What the task requires: Word for word, copy all the data and drop the pictures.

^^^^^^^^

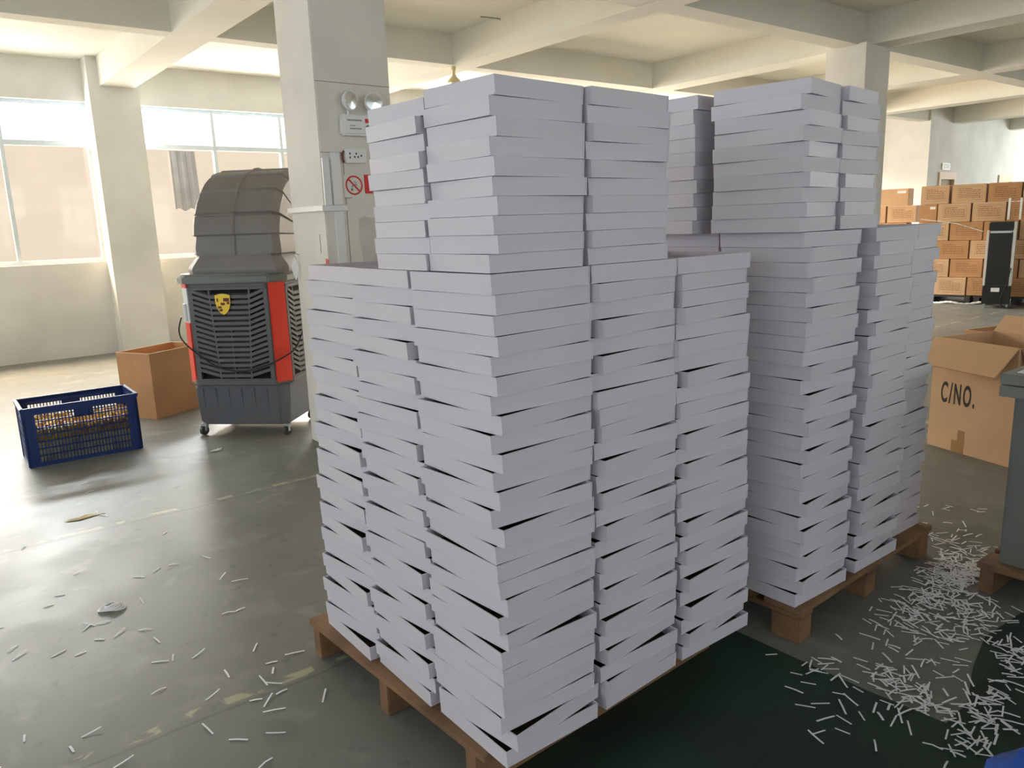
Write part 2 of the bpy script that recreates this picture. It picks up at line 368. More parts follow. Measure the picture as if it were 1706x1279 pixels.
# bulb socket under the ceiling beam
lp = empty('pendant_lamp_holder', (5.47, 7.86, 3.30)); tag(lp, 'flared cream lamp holder hanging under the ceiling beam crossing', 'lamp')
MB().lathe([(.028, .004), (.028, -.03), (.018, -.05), (.016, -.075), (.03, -.11), (.075, -.155), (.08, -.175), (.07, -.176)], 24).build('shade', 'lamp_cream', lp, smooth=True)
MB().lathe([(.02, -.17), (.045, -.20), (.05, -.225), (.03, -.25), (.0, -.255)], 20).build('bulb', 'dev_white', lp, smooth=True)
# two small hooks with cable ends in the ceiling
def hook_(x, y, z, lab):
    tag(MB().tube([(x-.22, y+.05, z-.004), (x-.1, y+.02, z-.006), (x, y, z-.01), (x+.01, y, z-.035)], .006, 6).build('cable_end', 'text_grey'), lab, 'cable')
hook_(5.43-.002, 6.9, 3.62, 'short cable end at the beam top left of the ceiling crossing')

# ------------------------------------------------------------------ wooden pallets (frame P: the pallets stand 2 degrees askew of the room)
DLT = math.radians(2.08)
def PW(x, y): return (x*math.cos(DLT)-y*math.sin(DLT), x*math.sin(DLT)+y*math.cos(DLT))
def pallet(x, y, w_, d_, label, m='wood', h=.138, rz=DLT, name='wooden_pallet', nb=6, along='y', world=False, sw=.05, blocks=False):
    px, py = (x, y) if world else PW(x, y)
    p = tag(empty(name, (px, py, 0), rz), label, 'pallet')
    bw = (w_ if along == 'y' else d_)/(nb+(nb-1)*.28); st = bw*1.28
    for i in range(nb):                       # deck boards, then three stringers at right angles
        if along == 'y': b = MB().box(i*st, i*st+bw, 0, d_, h-.024, h)
        else: b = MB().box(0, w_, i*st, i*st+bw, h-.024, h)
        b.build('deck_board', m, p, bevel=.002)
    for k in range(3):
        if along == 'y': yy = .045+(d_-.057-sw)*k/2; b = MB().box(.006, w_-.006, yy, yy+sw, 0, h-.0245)
        else:
            xx = .006+(w_-.012-sw)*k/2
            if blocks:
                for q_ in range(3):
                    yq = .01+(d_-.02-.11)*q_/2; MB().box(xx, xx+sw, yq, yq+.11, 0, h-.045).build('block', m, p, bevel=.003)
            b = MB().box(xx, xx+sw, .006, d_-.006, (h-.0447) if blocks else 0, h-.0245)
        b.build('cross_board' if blocks else 'stringer', m, p, bevel=.003)
    return p
pallet(1.072, 1.430, 1.06, 1.005, 'brown wooden pallet under the nearer block of white trays')
pallet(2.362, 1.262, 1.10, 1.10, 'brown wooden pallet under the farther block of white trays', along='x', sw=.085, blocks=True)

# ------------------------------------------------------------------ white cardboard trays
def tray_geo(mb, sx, sy, h, mtx=None, closed=False):
    t, g, tp = .0035, .0012, .0025
    mb.box(g, sx-g, g, sy-g, 0, .004, mtx, 0)
    def wall(xa, xb, ya, yb, ox, oy):   # slightly flared wall
        pts = []
        for z, k in ((.0, 1), (h, 0)):
            for X, Y in ((xa, ya), (xb, ya), (xb, yb), (xa, yb)): 
                p = Vector((X+ox*tp*k, Y+oy*tp*k, z)); pts.append(mtx @ p if mtx else p)
        mb.hexa(pts, 0)
    wall(0, t, 0, sy, 1, 0); wall(sx-t, sx, 0, sy, -1, 0)
    wall(t+g, sx-t-g, 0, t, 0, 1); wall(t+g, sx-t-g, sy-t, sy, 0, -1)
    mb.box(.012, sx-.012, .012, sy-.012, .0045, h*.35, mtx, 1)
def make_tray(sx, sy, h, name='white_tray'):
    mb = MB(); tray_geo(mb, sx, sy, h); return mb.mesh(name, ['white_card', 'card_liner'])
ORD = ['topmost', 'second', 'third', 'fourth', 'fifth', 'sixth', 'seventh', 'eighth', 'ninth', 'tenth', 'eleventh', 'twelfth', 'thirteenth', 'fourteenth', 'fifteenth',
       'sixteenth', 'seventeenth', 'eighteenth', 'nineteenth', 'twentieth', 'twenty-first', 'twenty-second', 'twenty-third', 'twenty-fourth', 'twenty-fifth', 'twenty-sixth', 'lowest']
def tray_label(k, n, where):
    if k == n-1: return 'white cardboard tray, lowest in the %s' % where
    if k == 0: return 'white cardboard tray, topmost in the %s' % where
    return 'white cardboard tray, %s from top in the %s' % (ORD[k], where)
def stack(x, y, sx, sy, z0, h, n, where, group, amp=3.0, yaw=0, dx_top=0, dy_top=0, rng=None, jit=.006, tilt=.07):
    """n trays with the near-left corner at pallet-frame (x,y); alternate trays are turned a little either way"""
    rng = rng or random.Random(sum(map(ord, where)))
    me = make_tray(sx, sy, h-.0008)
    for i in range(n):                       # i = 0 lowest
        k = n-1-i; f = i/(n-1)
        a = math.radians(yaw+(1 if i % 2 else -1)*amp*rng.uniform(.45, 1.15)*(1 if rng.random() > .12 else -.25))
        cx = x+sx/2+dx_top*f+rng.uniform(-jit, jit); cy = y+sy/2+dy_top*f+rng.uniform(-jit, jit)
        c, s_ = math.cos(a), math.sin(a)
        ox, oy = cx-(sx/2*c-sy/2*s_), cy-(sx/2*s_+sy/2*c)
        o = bpy.data.objects.new('white_tray', me); COL.objects.link(o)
        X, Y = PW(ox, oy); o.location = (X, Y, z0+i*h+.0004)
        o.rotation_euler = (math.radians(rng.uniform(-tilt, tilt)), math.radians(rng.uniform(-tilt, tilt)), DLT+a)
        tag(o, tray_label(k, n, where), 'tray', group)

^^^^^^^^

The result:
Write part 2 of the bpy script that recreates this picture. It picks up at line 368. More parts follow. Measure the picture as if it were 1706x1279 pixels.
# bulb socket under the ceiling beam
lp = empty('pendant_lamp_holder', (5.47, 7.86, 3.30)); tag(lp, 'flared cream lamp holder hanging under the ceiling beam crossing', 'lamp')
MB().lathe([(.028, .004), (.028, -.03), (.018, -.05), (.016, -.075), (.03, -.11), (.075, -.155), (.08, -.175), (.07, -.176)], 24).build('shade', 'lamp_cream', lp, smooth=True)
MB().lathe([(.02, -.17), (.045, -.20), (.05, -.225), (.03, -.25), (.0, -.255)], 20).build('bulb', 'dev_white', lp, smooth=True)
# two small hooks with cable ends in the ceiling
def hook_(x, y, z, lab):
    tag(MB().tube([(x-.22, y+.05, z-.004), (x-.1, y+.02, z-.006), (x, y, z-.01), (x+.01, y, z-.035)], .006, 6).build('cable_end', 'text_grey'), lab, 'cable')
hook_(5.43-.002, 6.9, 3.62, 'short cable end at the beam top left of the ceiling crossing')

# ------------------------------------------------------------------ wooden pallets (frame P: the pallets stand 2 degrees askew of the room)
DLT = math.radians(2.08)
def PW(x, y): return (x*math.cos(DLT)-y*math.sin(DLT), x*math.sin(DLT)+y*math.cos(DLT))
def pallet(x, y, w_, d_, label, m='wood', h=.138, rz=DLT, name='wooden_pallet', nb=6, along='y', world=False, sw=.05, blocks=False):
    px, py = (x, y) if world else PW(x, y)
    p = tag(empty(name, (px, py, 0), rz), label, 'pallet')
    bw = (w_ if along == 'y' else d_)/(nb+(nb-1)*.28); st = bw*1.28
    for i in range(nb):                       # deck boards, then three stringers at right angles
        if along == 'y': b = MB().box(i*st, i*st+bw, 0, d_, h-.024, h)
        else: b = MB().box(0, w_, i*st, i*st+bw, h-.024, h)
        b.build('deck_board', m, p, bevel=.002)
    for k in range(3):
        if along == 'y': yy = .045+(d_-.057-sw)*k/2; b = MB().box(.006, w_-.006, yy, yy+sw, 0, h-.0245)
        else:
            xx = .006+(w_-.012-sw)*k/2
            if blocks:
                for q_ in range(3):
                    yq = .01+(d_-.02-.11)*q_/2; MB().box(xx, xx+sw, yq, yq+.11, 0, h-.045).build('block', m, p, bevel=.003)
            b = MB().box(xx, xx+sw, .006, d_-.006, (h-.0447) if blocks else 0, h-.0245)
        b.build('cross_board' if blocks else 'stringer', m, p, bevel=.003)
    return p
pallet(1.072, 1.430, 1.06, 1.005, 'brown wooden pallet under the nearer block of white trays')
pallet(2.362, 1.262, 1.10, 1.10, 'brown wooden pallet under the farther block of white trays', along='x', sw=.085, blocks=True)

# ------------------------------------------------------------------ white cardboard trays
def tray_geo(mb, sx, sy, h, mtx=None, closed=False):
    t, g, tp = .0035, .0012, .0025
    mb.box(g, sx-g, g, sy-g, 0, .004, mtx, 0)
    def wall(xa, xb, ya, yb, ox, oy):   # slightly flared wall
        pts = []
        for z, k in ((.0, 1), (h, 0)):
            for X, Y in ((xa, ya), (xb, ya), (xb, yb), (xa, yb)): 
                p = Vector((X+ox*tp*k, Y+oy*tp*k, z)); pts.append(mtx @ p if mtx else p)
        mb.hexa(pts, 0)
    wall(0, t, 0, sy, 1, 0); wall(sx-t, sx, 0, sy, -1, 0)
    wall(t+g, sx-t-g, 0, t, 0, 1); wall(t+g, sx-t-g, sy-t, sy, 0, -1)
    mb.box(.012, sx-.012, .012, sy-.012, .0045, h*.35, mtx, 1)
def make_tray(sx, sy, h, name='white_tray'):
    mb = MB(); tray_geo(mb, sx, sy, h); return mb.mesh(name, ['white_card', 'card_liner'])
ORD = ['topmost', 'second', 'third', 'fourth', 'fifth', 'sixth', 'seventh', 'eighth', 'ninth', 'tenth', 'eleventh', 'twelfth', 'thirteenth', 'fourteenth', 'fifteenth',
       'sixteenth', 'seventeenth', 'eighteenth', 'nineteenth', 'twentieth', 'twenty-first', 'twenty-second', 'twenty-third', 'twenty-fourth', 'twenty-fifth', 'twenty-sixth', 'lowest']
def tray_label(k, n, where):
    if k == n-1: return 'white cardboard tray, lowest in the %s' % where
    if k == 0: return 'white cardboard tray, topmost in the %s' % where
    return 'white cardboard tray, %s from top in the %s' % (ORD[k], where)
def stack(x, y, sx, sy, z0, h, n, where, group, amp=3.0, yaw=0, dx_top=0, dy_top=0, rng=None, jit=.006, tilt=.07):
    """n trays with the near-left corner at pallet-frame (x,y); alternate trays are turned a little either way"""
    rng = rng or random.Random(sum(map(ord, where)))
    me = make_tray(sx, sy, h-.0008)
    for i in range(n):                       # i = 0 lowest
        k = n-1-i; f = i/(n-1)
        a = math.radians(yaw+(1 if i % 2 else -1)*amp*rng.uniform(.45, 1.15)*(1 if rng.random() > .12 else -.25))
        cx = x+sx/2+dx_top*f+rng.uniform(-jit, jit); cy = y+sy/2+dy_top*f+rng.uniform(-jit, jit)
        c, s_ = math.cos(a), math.sin(a)
        ox, oy = cx-(sx/2*c-sy/2*s_), cy-(sx/2*s_+sy/2*c)
        o = bpy.data.objects.new('white_tray', me); COL.objects.link(o)
        X, Y = PW(ox, oy); o.location = (X, Y, z0+i*h+.0004)
        o.rotation_euler = (math.radians(rng.uniform(-tilt, tilt)), math.radians(rng.uniform(-tilt, tilt)), DLT+a)
        tag(o, tray_label(k, n, where), 'tray', group)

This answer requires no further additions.